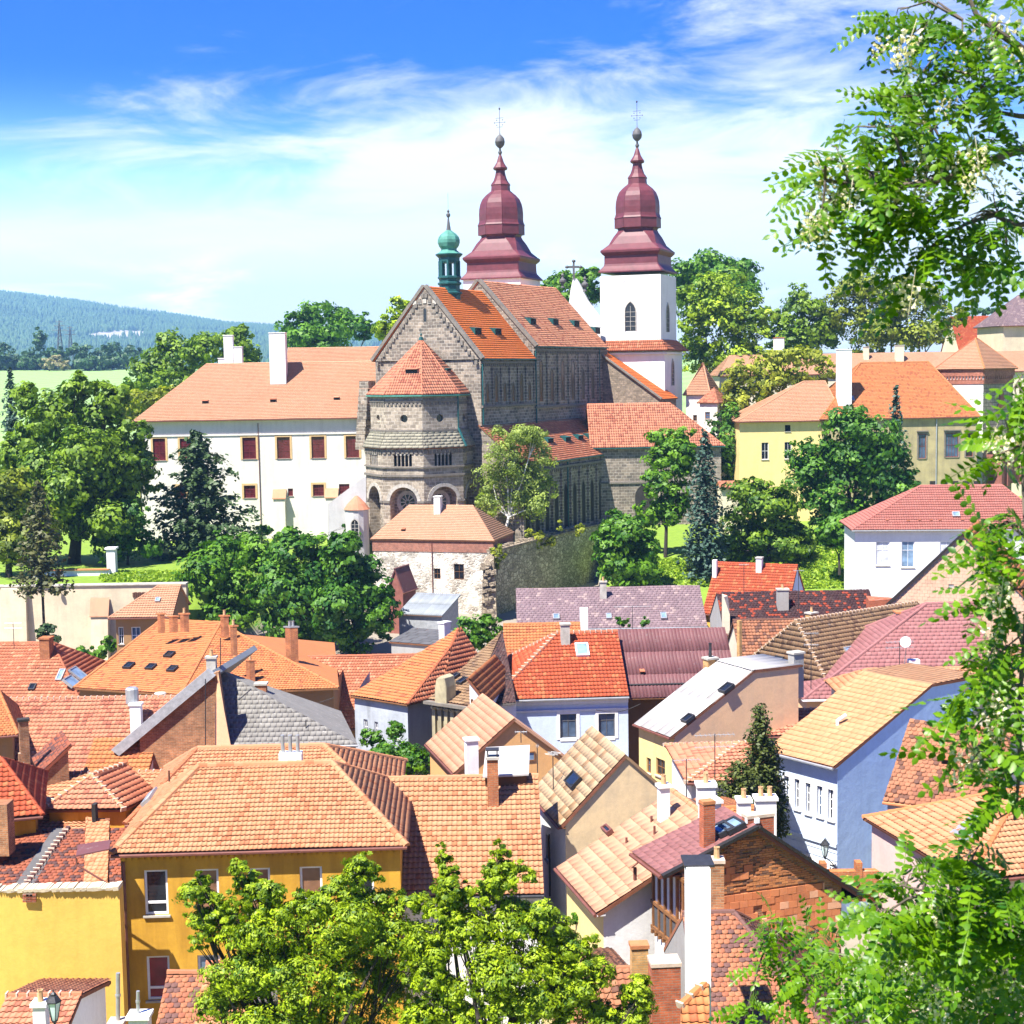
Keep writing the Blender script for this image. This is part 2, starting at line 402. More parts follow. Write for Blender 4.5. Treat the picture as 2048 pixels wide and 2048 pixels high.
# odds and ends
plain('cupola_maroon', (0.125, 0.032, 0.040), 0.5, 0.30, 0.9, spec=0.3)
plain('copper_green', (0.07, 0.22, 0.17), 0.55, 0.35, 1.2)
plain('copper_dark', (0.012, 0.075, 0.075), 0.55, 0.4, 1.5)
plain('dark_metal', (0.045, 0.045, 0.05), 0.5, 0.25, 3.0, 0.4)
plain('gray_metal', (0.38, 0.39, 0.40), 0.45, 0.2, 3.0, 0.5)
plain('brown_metal', (0.15, 0.055, 0.04), 0.5, 0.25, 3.0)
plain('black_trim', (0.02, 0.018, 0.018), 0.6, 0.3, 3.0)
plain('wood_brown', (0.20, 0.09, 0.035), 0.7, 0.3, 4.0)
plain('wood_gray', (0.30, 0.31, 0.32), 0.8, 0.3, 3.0)
plain('red_frame', (0.16, 0.03, 0.025), 0.6, 0.2, 4.0)
plain('white_frame', (0.78, 0.78, 0.80), 0.5, 0.05, 4.0)
plain('buff_frame', (0.55, 0.38, 0.18), 0.8, 0.15, 3.0)
plain('stone_trim', (0.40, 0.37, 0.32), 0.85, 0.3, 2.0)
plain('stone_trim_dark', (0.17, 0.15, 0.125), 0.9, 0.35, 2.0)
plain('terracotta', (0.44, 0.17, 0.07), 0.8, 0.25, 3.0)
plain('mortar', (0.52, 0.40, 0.31), 0.95, 0.2, 4.0)
plain('sandstone_red', (0.24, 0.09, 0.07), 0.9, 0.3, 2.0)
plain('bark', (0.10, 0.08, 0.06), 0.95, 0.4, 5.0)
plain('bark_dark', (0.045, 0.036, 0.03), 0.95, 0.4, 5.0)
plain('birch_bark', (0.62, 0.60, 0.56), 0.8, 0.4, 3.0)
plain('tile_under', (0.20, 0.075, 0.04), 0.9, 0.3, 3.0)  # darker than the tiles: shade of the gaps put into the slab colour
plain('soot_and_shade', (0.03, 0.026, 0.024), 0.9, 0.4, 4.0)  # soot on stacks; in openings this near-black stands in for inner shade
plain('clay_pot', (0.50, 0.30, 0.15), 0.8, 0.2, 5.0)
plain('lead_gray', (0.10, 0.095, 0.095), 0.6, 0.2, 2.0)
glassmat('glass_dark', (0.012, 0.014, 0.018))
glassmat('glass_red', (0.095, 0.016, 0.022), 0.15)
glassmat('glass_reflection', (0.055, 0.085, 0.14), 0.1)  # bluish sky reflection put into the pane colour
glassmat('glass_church', (0.016, 0.018, 0.022), 0.25)
glassmat('glass_sky', (0.16, 0.24, 0.34), 0.12)  # pane coloured as if it mirrored the sky
glassmat('blind_brown', (0.20, 0.10, 0.055), 0.3)
glassmat('blind_red', (0.20, 0.012, 0.03), 0.2)
glassmat('curtain', (0.50, 0.52, 0.56), 0.35)
glassmat('canopy_glass', (0.50, 0.62, 0.62), 0.15)
# foliage
leafmat('leaf_maple', (0.034, 0.095, 0.004), (0.185, 0.290, 0.010))
leafmat('leaf_lime', (0.030, 0.110, 0.004), (0.135, 0.275, 0.008))
leafmat('leaf_bright', (0.070, 0.150, 0.006), (0.360, 0.480, 0.016))
leafmat('leaf_front', (0.045, 0.110, 0.003), (0.33, 0.43, 0.008), trans=0.25)
leafmat('leaf_deep', (0.020, 0.090, 0.006), (0.115, 0.255, 0.010))
leafmat('leaf_olive', (0.060, 0.095, 0.005), (0.260, 0.310, 0.014))
leafmat('leaf_birch', (0.16, 0.22, 0.04), (0.42, 0.50, 0.11), trans=0.4)
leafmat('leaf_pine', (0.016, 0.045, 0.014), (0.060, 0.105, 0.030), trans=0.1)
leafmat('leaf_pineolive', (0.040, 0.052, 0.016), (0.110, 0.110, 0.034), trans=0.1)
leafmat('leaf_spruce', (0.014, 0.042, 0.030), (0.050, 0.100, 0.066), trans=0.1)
leafmat('leaf_thuja', (0.028, 0.050, 0.008), (0.085, 0.105, 0.014), trans=0.15)
leafmat('leaf_far', (0.025, 0.070, 0.022), (0.075, 0.150, 0.045), trans=0.2)
leafmat('leaf_blossom', (0.16, 0.17, 0.05), (0.42, 0.36, 0.18), trans=0.3)
leafmat('leaf_yellow', (0.12, 0.16, 0.012), (0.42, 0.44, 0.04), trans=0.4)
leafmat('leaf_robinia', (0.026, 0.105, 0.002), (0.150, 0.275, 0.004), trans=0.33, gloss=0.4)
leafmat('petal', (0.62, 0.52, 0.36), (0.80, 0.74, 0.60), trans=0.35, gloss=0.6)
leafmat('grass_blade', (0.10, 0.20, 0.010), (0.34, 0.46, 0.03), trans=0.3)
# ------------------------------------------------------------------ roof tiles
def poly2d(poly):
    ex = (poly[1]-poly[0]).normalized()
    n = ex.cross(poly[-1]-poly[0]).normalized()
    if n.z < 0: n = -n
    ey = n.cross(ex)
    p0 = poly[0]
    return p0, ex, ey, n, [((q-p0).dot(ex), (q-p0).dot(ey)) for q in poly]
def span(p2, y):
    xs = []
    for (x0, y0), (x1, y1) in zip(p2, p2[1:]+p2[:1]):
        if (y0-y)*(y1-y) <= 0 and abs(y1-y0) > 1e-9:
            xs.append(x0+(x1-x0)*(y-y0)/(y1-y0))
        elif abs(y0-y) < 1e-9 and abs(y1-y) < 1e-9: xs += [x0, x1]
    return (min(xs), max(xs)) if xs else None

# piece profiles: across (0..1) heights for rolled tiles
PROF = {'pan': ([0, .2, .42, .62, .84, 1], [0.25, 0.0, 0.25, 1.0, 0.9, 0.25]), 'flat': ([0.022, 0.978], [0, 0]),
        'roll': ([0, .5, 1], [0, 1, 0]), 'mission': ([0, .16, .5, .84, 1], [0, .75, 1, .75, 0])}

def tile_mesh_arrays(kind, tw, th, lift, roll):
    """one piece, local x across (0..tw), y up the slope (0..th*1.06), z out of the roof; returns verts, quads (4-index)"""
    if kind == 'beaver':
        xs = np.array([0.03, 0.03, 0.18, 0.5, 0.82, 0.97, 0.97])*tw
        ys = np.array([th*1.1, th*0.30, th*0.08, -0.0, th*0.08, th*0.30, th*1.1])
        zs = lift*(1-ys/(th*1.1))
        top = np.stack([xs, ys, zs+0.004], 1)
        bot = np.stack([xs[1:6], ys[1:6], zs[1:6]-lift*0.85], 1)
        v = np.concatenate([top, bot])
        f = [(0, 1, 5, 6), (1, 2, 4, 5), (2, 3, 4, 4)] + [(7+i, 8+i, 2+i, 1+i) for i in range(4)]
        return v, np.array(f)
    a, h = PROF[kind]; k = len(a)
    a = np.array(a)*tw; h = np.array(h)*roll
    top0 = np.stack([a, np.zeros(k), h+lift], 1); top1 = np.stack([a, np.full(k, th*1.05), h], 1)
    bot0 = np.stack([a, np.zeros(k)+0.004, h+lift-0.02], 1)
    v = np.concatenate([top0, top1, bot0]); f = []
    for i in range(k-1):
        f += [(i, i+1, k+i+1, k+i), (2*k+i, 2*k+i+1, i+1, i)]
    if kind == 'flat':
        f += [(0, k, 2*k, 2*k), (1, 2*k+1, k+1, k+1)]
    return v, np.array(f)

def fix_quads(f):
    """split into quads and triangles"""
    tri = (f[:, 2] == f[:, 3])
    return f

def tile_plane(name, poly, kind, tw, th, mat, parent, base, lift=0.035, roll=0.04, singles=0, jit=0.006, thing_parent=None):
    """lay pieces over a roof plane: up to `singles` whole ones as objects, the rest as one joined part"""
    p0, ex, ey, n, p2 = poly2d(poly)
    ymax = max(q[1] for q in p2)
    nrow = max(1, int(round(ymax/th))); th = ymax/nrow
    tv, tf = tile_mesh_arrays(kind, tw, th, lift, roll)
    Vs, Fs, Ts, full = [], [], [], []
    ph0 = RNG.random()*6; sag = 0.0 if kind == 'roll' else 0.035
    nb = 0; nv = len(tv)
    for j in range(nrow):
        y0, y1 = j*th, (j+1)*th
        a = span(p2, min(y0+1e-4, ymax)); b = span(p2, max(y1-1e-4, 0))
        if a is None or b is None: continue
        lo, hi = min(a[0], b[0]), max(a[1], b[1])
        off = (tw*0.5 if (kind in ('beaver', 'flat') and j % 2) else 0) + (RNG.random()-0.5)*tw*(0.06 if kind != 'flat' else 0.3)
        i0 = math.floor((lo-off)/tw); i1 = math.ceil((hi-off)/tw)
        X = np.arange(i0, i1)*tw+off
        if len(X) == 0: continue
        # whole pieces may stand alone
        inside = (X >= max(a[0], b[0])) & (X+tw <= min(a[1], b[1]))
        v = np.repeat(tv[None], len(X), 0).copy()
        dz = (RNG.random(len(X))-0.5)*2*jit
        v[:, :, 2] += dz[:, None]*(1-v[:, :, 1]/(th*1.1))+0.004
        v[:, :, 1] += ((RNG.random(len(X))-0.5)*2*jit*1.5)[:, None]
        v[:, :, 2] += (sag*(1+np.sin((X+tw/2)*0.55+ph0+0.7*np.sin(y0*0.8))*np.cos((X)*0.21+y0*0.45+ph0)))[:, None]
        v[:, :, 0] += X[:, None]
        v[:, :, 1] += y0
        # trim at verges and hips
        t = np.clip((v[:, :, 1]-y0)/th, 0, 1)
        v[:, :, 0] = np.clip(v[:, :, 0], a[0]+(b[0]-a[0])*t, a[1]+(b[1]-a[1])*t)
        w = v[:, :, 0].max(1)-v[:, :, 0].min(1)
        keep = w > 0.02
        if len(full) < singles:
            take = np.where(inside & keep)[0][:singles-len(full)]
            for q in take: full.append((X[q], y0, dz[q]+sag*(1+math.sin((X[q]+tw/2)*0.55+ph0+0.7*math.sin(y0*0.8))*math.cos(X[q]*0.21+y0*0.45+ph0)))); keep[q] = False
        v = v[keep]
        if len(v) == 0: continue
        Vs.append(v.reshape(-1, 3))
        Fs.append((tf[None]+(np.arange(len(v))*nv)[:, None, None]).reshape(-1, 4)+nb)
        tt = RNG.random(len(v)); Ts.append(np.repeat(tt, len(tf)))
        nb += len(v)*nv
    M = np.array([[ex.x, ey.x, n.x], [ex.y, ey.y, n.y], [ex.z, ey.z, n.z]])
    org = np.array(p0-base)
    o = None
    if Vs:
        vv = np.concatenate(Vs) @ M.T + org
        o = mkobj(name, mesh_quads(name, vv, np.concatenate(Fs), mat, np.concatenate(Ts)), parent)
        o['kind'] = 'stuff'
    if full:
        me = mesh_quads('tile', tv, tf, mat, None)
        for (x, y, dz) in full:
            w = p0-base+ex*x+ey*y+n*(dz+0.005)
            t = mkobj('tile', me, parent)
            rx = (RNG.random()-0.5)*0.02; rz = (RNG.random()-0.5)*0.02
            mw = Matrix(((ex.x, ey.x, n.x, w.x), (ex.y, ey.y, n.y, w.y), (ex.z, ey.z, n.z, w.z), (0, 0, 0, 1)))
            t.matrix_basis = mw @ Matrix.Rotation(rx, 4, 'X') @ Matrix.Rotation(rz, 4, 'Z')
    return o

def mesh_quads(name, verts, quads, mat, tint):
    """quads whose 3rd and 4th index agree are triangles"""
    tri = quads[:, 2] == quads[:, 3]
    me = bpy.data.meshes.new(name)
    me.vertices.add(len(verts)); me.vertices.foreach_set('co', np.ascontiguousarray(verts, dtype=np.float32).ravel())
    cnt = np.where(tri, 3, 4); start = np.concatenate([[0], np.cumsum(cnt)[:-1]])
    mask = np.ones(quads.shape, bool); mask[tri, 3] = False
    li = quads[mask]
    me.loops.add(len(li)); me.loops.foreach_set('vertex_index', li.astype(np.int32))
    me.polygons.add(len(quads)); me.polygons.foreach_set('loop_start', start.astype(np.int32))
    me.update(calc_edges=True)
    if tint is not None:
        a = me.attributes.new('tint', 'FLOAT', 'FACE'); a.data.foreach_set('value', tint.astype(np.float32))
    if mat: me.materials.append(mat)
    return me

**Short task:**
Every line above that contains the word "part" should be reported.

**Exercise response:**
Keep writing the Blender script for this image. This is part 2, starting at line 402. More parts follow. Write for Blender 4.5. Treat the picture as 2048 pixels wide and 2048 pixels high.
    """lay pieces over a roof plane: up to `singles` whole ones as objects, the rest as one joined part"""